_INSTRUCTION_.
Write out the listing below again, precisely as it is given.
### STORED DATA
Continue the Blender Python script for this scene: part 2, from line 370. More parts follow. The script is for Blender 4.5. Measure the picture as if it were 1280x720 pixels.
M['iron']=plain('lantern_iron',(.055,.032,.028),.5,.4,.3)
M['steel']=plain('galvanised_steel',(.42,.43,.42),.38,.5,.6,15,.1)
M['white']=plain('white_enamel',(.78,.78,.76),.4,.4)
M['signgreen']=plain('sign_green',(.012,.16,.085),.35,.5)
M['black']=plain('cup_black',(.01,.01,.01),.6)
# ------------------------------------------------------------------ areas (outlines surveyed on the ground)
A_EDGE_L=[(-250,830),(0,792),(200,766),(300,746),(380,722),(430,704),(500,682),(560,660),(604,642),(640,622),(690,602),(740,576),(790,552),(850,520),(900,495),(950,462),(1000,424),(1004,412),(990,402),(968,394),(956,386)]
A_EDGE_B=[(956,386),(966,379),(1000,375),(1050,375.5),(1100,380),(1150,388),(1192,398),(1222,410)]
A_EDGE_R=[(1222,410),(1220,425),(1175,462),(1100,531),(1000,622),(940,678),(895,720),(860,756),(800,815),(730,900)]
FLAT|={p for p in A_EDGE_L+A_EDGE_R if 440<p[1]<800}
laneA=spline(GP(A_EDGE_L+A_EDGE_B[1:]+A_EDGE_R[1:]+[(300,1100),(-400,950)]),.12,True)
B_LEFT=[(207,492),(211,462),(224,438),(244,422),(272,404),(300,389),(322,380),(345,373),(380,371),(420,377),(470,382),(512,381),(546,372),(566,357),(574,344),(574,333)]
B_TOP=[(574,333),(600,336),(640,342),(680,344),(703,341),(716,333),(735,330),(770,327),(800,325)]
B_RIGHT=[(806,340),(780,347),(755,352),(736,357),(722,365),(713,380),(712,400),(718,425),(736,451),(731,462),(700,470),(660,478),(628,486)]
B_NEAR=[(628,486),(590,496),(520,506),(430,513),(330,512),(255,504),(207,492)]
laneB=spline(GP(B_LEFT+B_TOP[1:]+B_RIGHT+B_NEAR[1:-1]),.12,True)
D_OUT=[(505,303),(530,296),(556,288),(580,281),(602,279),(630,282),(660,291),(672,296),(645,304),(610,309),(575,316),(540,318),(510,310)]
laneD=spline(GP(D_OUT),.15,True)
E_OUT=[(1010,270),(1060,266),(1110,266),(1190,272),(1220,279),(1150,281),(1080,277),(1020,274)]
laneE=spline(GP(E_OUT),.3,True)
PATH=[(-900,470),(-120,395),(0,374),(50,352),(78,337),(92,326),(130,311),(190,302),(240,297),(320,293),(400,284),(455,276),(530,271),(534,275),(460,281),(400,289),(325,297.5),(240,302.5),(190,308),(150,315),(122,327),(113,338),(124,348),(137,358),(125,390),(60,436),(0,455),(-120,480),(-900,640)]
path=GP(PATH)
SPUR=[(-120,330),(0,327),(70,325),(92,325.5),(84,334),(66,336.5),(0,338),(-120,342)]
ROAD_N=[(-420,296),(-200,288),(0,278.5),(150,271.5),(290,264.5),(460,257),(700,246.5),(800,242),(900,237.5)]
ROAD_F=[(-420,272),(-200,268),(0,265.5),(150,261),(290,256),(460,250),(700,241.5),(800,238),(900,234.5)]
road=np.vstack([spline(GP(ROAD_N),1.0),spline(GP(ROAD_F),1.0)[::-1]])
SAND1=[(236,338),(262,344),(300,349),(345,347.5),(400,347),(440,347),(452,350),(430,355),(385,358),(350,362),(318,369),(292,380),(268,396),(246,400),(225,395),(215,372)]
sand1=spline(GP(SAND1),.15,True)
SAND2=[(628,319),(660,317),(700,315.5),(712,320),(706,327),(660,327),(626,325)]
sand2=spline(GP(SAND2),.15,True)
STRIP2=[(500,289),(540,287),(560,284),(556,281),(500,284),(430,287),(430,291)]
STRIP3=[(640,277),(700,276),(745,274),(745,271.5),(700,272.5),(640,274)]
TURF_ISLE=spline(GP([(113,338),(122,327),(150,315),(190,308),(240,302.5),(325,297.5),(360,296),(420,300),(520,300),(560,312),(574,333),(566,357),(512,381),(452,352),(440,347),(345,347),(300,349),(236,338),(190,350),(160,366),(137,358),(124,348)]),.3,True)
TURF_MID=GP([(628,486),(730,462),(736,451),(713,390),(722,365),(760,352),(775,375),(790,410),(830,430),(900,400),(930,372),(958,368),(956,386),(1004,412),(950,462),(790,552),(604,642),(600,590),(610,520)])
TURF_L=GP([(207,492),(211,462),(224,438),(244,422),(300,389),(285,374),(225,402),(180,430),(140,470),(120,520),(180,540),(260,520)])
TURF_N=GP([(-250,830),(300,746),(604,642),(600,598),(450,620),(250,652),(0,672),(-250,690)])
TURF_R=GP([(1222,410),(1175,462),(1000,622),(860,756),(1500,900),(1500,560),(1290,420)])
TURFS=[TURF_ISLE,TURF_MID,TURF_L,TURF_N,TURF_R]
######
_SOLUTION TO THIS PROBLEM_.
Continue the Blender Python script for this scene: part 2, from line 370. More parts follow. The script is for Blender 4.5. Measure the picture as if it were 1280x720 pixels.
M['iron']=plain('lantern_iron',(.055,.032,.028),.5,.4,.3)
M['steel']=plain('galvanised_steel',(.42,.43,.42),.38,.5,.6,15,.1)
M['white']=plain('white_enamel',(.78,.78,.76),.4,.4)
M['signgreen']=plain('sign_green',(.012,.16,.085),.35,.5)
M['black']=plain('cup_black',(.01,.01,.01),.6)
# ------------------------------------------------------------------ areas (outlines surveyed on the ground)
A_EDGE_L=[(-250,830),(0,792),(200,766),(300,746),(380,722),(430,704),(500,682),(560,660),(604,642),(640,622),(690,602),(740,576),(790,552),(850,520),(900,495),(950,462),(1000,424),(1004,412),(990,402),(968,394),(956,386)]
A_EDGE_B=[(956,386),(966,379),(1000,375),(1050,375.5),(1100,380),(1150,388),(1192,398),(1222,410)]
A_EDGE_R=[(1222,410),(1220,425),(1175,462),(1100,531),(1000,622),(940,678),(895,720),(860,756),(800,815),(730,900)]
FLAT|={p for p in A_EDGE_L+A_EDGE_R if 440<p[1]<800}
laneA=spline(GP(A_EDGE_L+A_EDGE_B[1:]+A_EDGE_R[1:]+[(300,1100),(-400,950)]),.12,True)
B_LEFT=[(207,492),(211,462),(224,438),(244,422),(272,404),(300,389),(322,380),(345,373),(380,371),(420,377),(470,382),(512,381),(546,372),(566,357),(574,344),(574,333)]
B_TOP=[(574,333),(600,336),(640,342),(680,344),(703,341),(716,333),(735,330),(770,327),(800,325)]
B_RIGHT=[(806,340),(780,347),(755,352),(736,357),(722,365),(713,380),(712,400),(718,425),(736,451),(731,462),(700,470),(660,478),(628,486)]
B_NEAR=[(628,486),(590,496),(520,506),(430,513),(330,512),(255,504),(207,492)]
laneB=spline(GP(B_LEFT+B_TOP[1:]+B_RIGHT+B_NEAR[1:-1]),.12,True)
D_OUT=[(505,303),(530,296),(556,288),(580,281),(602,279),(630,282),(660,291),(672,296),(645,304),(610,309),(575,316),(540,318),(510,310)]
laneD=spline(GP(D_OUT),.15,True)
E_OUT=[(1010,270),(1060,266),(1110,266),(1190,272),(1220,279),(1150,281),(1080,277),(1020,274)]
laneE=spline(GP(E_OUT),.3,True)
PATH=[(-900,470),(-120,395),(0,374),(50,352),(78,337),(92,326),(130,311),(190,302),(240,297),(320,293),(400,284),(455,276),(530,271),(534,275),(460,281),(400,289),(325,297.5),(240,302.5),(190,308),(150,315),(122,327),(113,338),(124,348),(137,358),(125,390),(60,436),(0,455),(-120,480),(-900,640)]
path=GP(PATH)
SPUR=[(-120,330),(0,327),(70,325),(92,325.5),(84,334),(66,336.5),(0,338),(-120,342)]
ROAD_N=[(-420,296),(-200,288),(0,278.5),(150,271.5),(290,264.5),(460,257),(700,246.5),(800,242),(900,237.5)]
ROAD_F=[(-420,272),(-200,268),(0,265.5),(150,261),(290,256),(460,250),(700,241.5),(800,238),(900,234.5)]
road=np.vstack([spline(GP(ROAD_N),1.0),spline(GP(ROAD_F),1.0)[::-1]])
SAND1=[(236,338),(262,344),(300,349),(345,347.5),(400,347),(440,347),(452,350),(430,355),(385,358),(350,362),(318,369),(292,380),(268,396),(246,400),(225,395),(215,372)]
sand1=spline(GP(SAND1),.15,True)
SAND2=[(628,319),(660,317),(700,315.5),(712,320),(706,327),(660,327),(626,325)]
sand2=spline(GP(SAND2),.15,True)
STRIP2=[(500,289),(540,287),(560,284),(556,281),(500,284),(430,287),(430,291)]
STRIP3=[(640,277),(700,276),(745,274),(745,271.5),(700,272.5),(640,274)]
TURF_ISLE=spline(GP([(113,338),(122,327),(150,315),(190,308),(240,302.5),(325,297.5),(360,296),(420,300),(520,300),(560,312),(574,333),(566,357),(512,381),(452,352),(440,347),(345,347),(300,349),(236,338),(190,350),(160,366),(137,358),(124,348)]),.3,True)
TURF_MID=GP([(628,486),(730,462),(736,451),(713,390),(722,365),(760,352),(775,375),(790,410),(830,430),(900,400),(930,372),(958,368),(956,386),(1004,412),(950,462),(790,552),(604,642),(600,590),(610,520)])
TURF_L=GP([(207,492),(211,462),(224,438),(244,422),(300,389),(285,374),(225,402),(180,430),(140,470),(120,520),(180,540),(260,520)])
TURF_N=GP([(-250,830),(300,746),(604,642),(600,598),(450,620),(250,652),(0,672),(-250,690)])
TURF_R=GP([(1222,410),(1175,462),(1000,622),(860,756),(1500,900),(1500,560),(1290,420)])
TURFS=[TURF_ISLE,TURF_MID,TURF_L,TURF_N,TURF_R]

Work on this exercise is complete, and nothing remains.